L’autre tournant s’est produit lorsque Gilles Mervant, le technicien montbéliard de l’époque, lui a suggéré d’acheter des embryons dans un élevage du Puy-de-Dôme. L’un d’eux a donné Rikita, elle-même mère du taureau Ugostar, fils de Micmac, « l’un des taureaux les plus laitiers d’Umotest », commente Philippe. Par transplantation embryonnaire, Rikita a aussi donné Ursula. « Sa fille Elodie a été sammée (1) à + 1.000 kg en lait », fait valoir l’éleveur. Une souche très laitière que Philippe a finalement croisée avec un taureau d’une autre unité de sélection montbéliarde, Jura Bétail (JB). De cet accouplement entre Guenaëlle (Umotest) - sammée elle aussi à plus de 1.000 kg en lait - et Harpon JB sont finalement nées deux génisses exceptionnelles : Laïla et Laïka.

Laïka, 170 en ISU !


« Avec un ISU de 170, Laïka est la première au classement sur cet index au sein du schéma Jura Bétail », annonce fièrement l’éleveur bressan. Quant à sa sœur, indexée à 158, elle a été achetée à seulement 7 mois d’âge par un GIE d’éleveurs de l’Ain qui s’en sont portés acquéreurs pour 3.700 €. Ces deux génisses d’élite sont une véritable fierté pour la famille Guigon. D’ailleurs, ils reçoivent régulièrement des demandes d’éleveurs - surtout des producteurs de lait à comté du Jura et du Doubs - désireux d’acquérir Laïka. « On m’en propose jusqu’à 5.000 € ! », confie Philippe qui, malgré cette proposition alléchante, préfère encore conserver sa génisse. A 58 ans, l’éleveur bressan sait garder la tête froide. « En trente ans de transplantation embryonnaire, je n’ai vendu que 5 ou 6 génisses élites dont la plus chère pour 4.000 €. Ce n’est pas ça qui fait vivre l’exploitation ! », relativise Philippe. En revanche, cette « passion » qui pousse à toujours « tenter de franchir un échelon supplémentaire » forge « cette motivation à laquelle on se rattache, même en conjoncture difficile », explique-t-il.

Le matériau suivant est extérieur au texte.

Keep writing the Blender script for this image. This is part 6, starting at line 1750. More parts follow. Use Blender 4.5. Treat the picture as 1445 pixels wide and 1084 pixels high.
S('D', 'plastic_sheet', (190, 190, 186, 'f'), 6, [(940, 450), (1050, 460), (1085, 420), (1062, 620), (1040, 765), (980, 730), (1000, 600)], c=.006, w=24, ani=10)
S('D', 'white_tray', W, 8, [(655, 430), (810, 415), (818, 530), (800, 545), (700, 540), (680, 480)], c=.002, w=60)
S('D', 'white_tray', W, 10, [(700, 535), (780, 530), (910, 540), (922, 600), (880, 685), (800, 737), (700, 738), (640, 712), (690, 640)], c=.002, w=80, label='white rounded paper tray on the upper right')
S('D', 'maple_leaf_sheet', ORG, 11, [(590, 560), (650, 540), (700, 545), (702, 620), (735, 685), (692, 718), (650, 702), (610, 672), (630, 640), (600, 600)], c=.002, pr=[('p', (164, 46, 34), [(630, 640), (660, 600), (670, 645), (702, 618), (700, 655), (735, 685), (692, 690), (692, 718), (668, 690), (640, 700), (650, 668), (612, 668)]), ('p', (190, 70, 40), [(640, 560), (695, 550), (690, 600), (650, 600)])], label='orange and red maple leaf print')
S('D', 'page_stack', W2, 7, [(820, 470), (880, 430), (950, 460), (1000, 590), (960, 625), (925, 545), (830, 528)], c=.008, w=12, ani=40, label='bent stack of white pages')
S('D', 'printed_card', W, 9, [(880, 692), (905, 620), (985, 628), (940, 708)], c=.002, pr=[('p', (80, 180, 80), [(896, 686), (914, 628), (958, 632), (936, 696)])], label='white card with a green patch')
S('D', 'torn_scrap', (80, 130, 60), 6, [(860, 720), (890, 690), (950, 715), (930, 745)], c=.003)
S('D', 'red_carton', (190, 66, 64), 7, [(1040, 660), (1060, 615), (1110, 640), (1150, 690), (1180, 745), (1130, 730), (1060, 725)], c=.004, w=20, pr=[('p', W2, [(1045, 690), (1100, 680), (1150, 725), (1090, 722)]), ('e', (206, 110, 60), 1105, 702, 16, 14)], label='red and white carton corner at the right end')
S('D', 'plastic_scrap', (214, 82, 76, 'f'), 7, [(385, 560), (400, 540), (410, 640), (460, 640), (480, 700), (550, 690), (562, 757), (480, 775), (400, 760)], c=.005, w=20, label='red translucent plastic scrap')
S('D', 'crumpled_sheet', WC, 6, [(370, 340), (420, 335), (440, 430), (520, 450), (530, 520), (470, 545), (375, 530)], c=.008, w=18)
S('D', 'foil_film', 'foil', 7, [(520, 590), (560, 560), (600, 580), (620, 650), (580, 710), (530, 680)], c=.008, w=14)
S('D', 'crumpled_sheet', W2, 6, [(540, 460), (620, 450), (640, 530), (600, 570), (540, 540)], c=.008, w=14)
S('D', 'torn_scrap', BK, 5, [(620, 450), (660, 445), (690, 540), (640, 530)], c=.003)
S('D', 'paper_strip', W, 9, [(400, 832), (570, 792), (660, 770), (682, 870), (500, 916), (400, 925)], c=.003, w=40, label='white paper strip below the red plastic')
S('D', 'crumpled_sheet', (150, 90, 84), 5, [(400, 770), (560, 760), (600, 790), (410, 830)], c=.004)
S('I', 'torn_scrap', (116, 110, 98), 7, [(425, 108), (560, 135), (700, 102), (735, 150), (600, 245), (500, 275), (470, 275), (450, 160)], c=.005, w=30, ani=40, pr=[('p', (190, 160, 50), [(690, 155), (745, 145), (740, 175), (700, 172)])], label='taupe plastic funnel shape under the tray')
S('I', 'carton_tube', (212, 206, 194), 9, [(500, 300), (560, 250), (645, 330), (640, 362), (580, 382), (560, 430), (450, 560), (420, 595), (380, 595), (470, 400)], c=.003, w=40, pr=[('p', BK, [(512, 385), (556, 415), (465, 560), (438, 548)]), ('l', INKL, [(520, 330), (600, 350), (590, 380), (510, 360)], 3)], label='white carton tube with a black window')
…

Investir dans une vache économe…


Grâce à l’amélioration génétique de son troupeau, la moyenne de production par vache est allée jusqu’à 9.000 litres, se souvient Philippe. Mais devant les frais engendrés par cette conduite productiviste, l’élevage préfère se limiter aujourd’hui à 8.300 - 8.400 litres par vache. « On consomme moins d’aliments qu’avant », confie l’éleveur qui signale aussi moins de frais vétérinaires. C’est d’ailleurs ce qu’il recherche en sélectionnant ses animaux : « avoir avant tout des vaches fonctionnelles qui génèrent peu de frais. Et pas forcément des vaches de concours », justifie-t-il. Mais pas question de baisser la garde sur la génétique. Lui qui forme deux apprentis sur son exploitation continue de promouvoir sans relâche l’insémination avec des taureaux montbéliards dotés de références. Qu’ils soient d’Umotest (d’où provient toute sa souche fondatrice) ou de Jura Bétail (qui lui a permis de faire procréer ses deux meilleures vaches). Car « c'est d'avoir travaillé avec les deux unités de sélection qui m'a permis d'avancer plus vite », constate Philippe Guigon. Ce dernier estime aussi que ce n’est pas sur l’investissement génétique qu’il faut chercher à faire des économies. « Lorsqu’on cherche à acquérir une génisse haut de gamme, il faut accepter d’y mettre le prix », conclut-il, preuve à l’appui.

(1) La SAM est la sélection assistée par marqueur utilisée en sélection génomique.



Crise laitière
Sensation de ne pas être entendu…


L’exploitation de La Chapelle-Thècle n’échappe pas à la crise laitière qui sévit. Avec une paye de lait inférieure de 100 € à celle de l’an dernier et qui est même descendue jusqu’à 60 € les 1.000 litres suite à un dépassement de quota en mars dernier, Philippe Guigon avoue se sentir parfois très démoralisé à l’aube d’une retraite bien méritée... Une situation intenable qu’il aurait aimé, au même titre que ses bruyants collègues bretons, faire davantage entendre à sa coopérative. D’un groupe coopératif national d’envergure mondiale, on pourrait être en droit d’attendre plus de considération pour ses livreurs et surtout « une meilleure gestion des volumes », se désole l’éleveur bressan.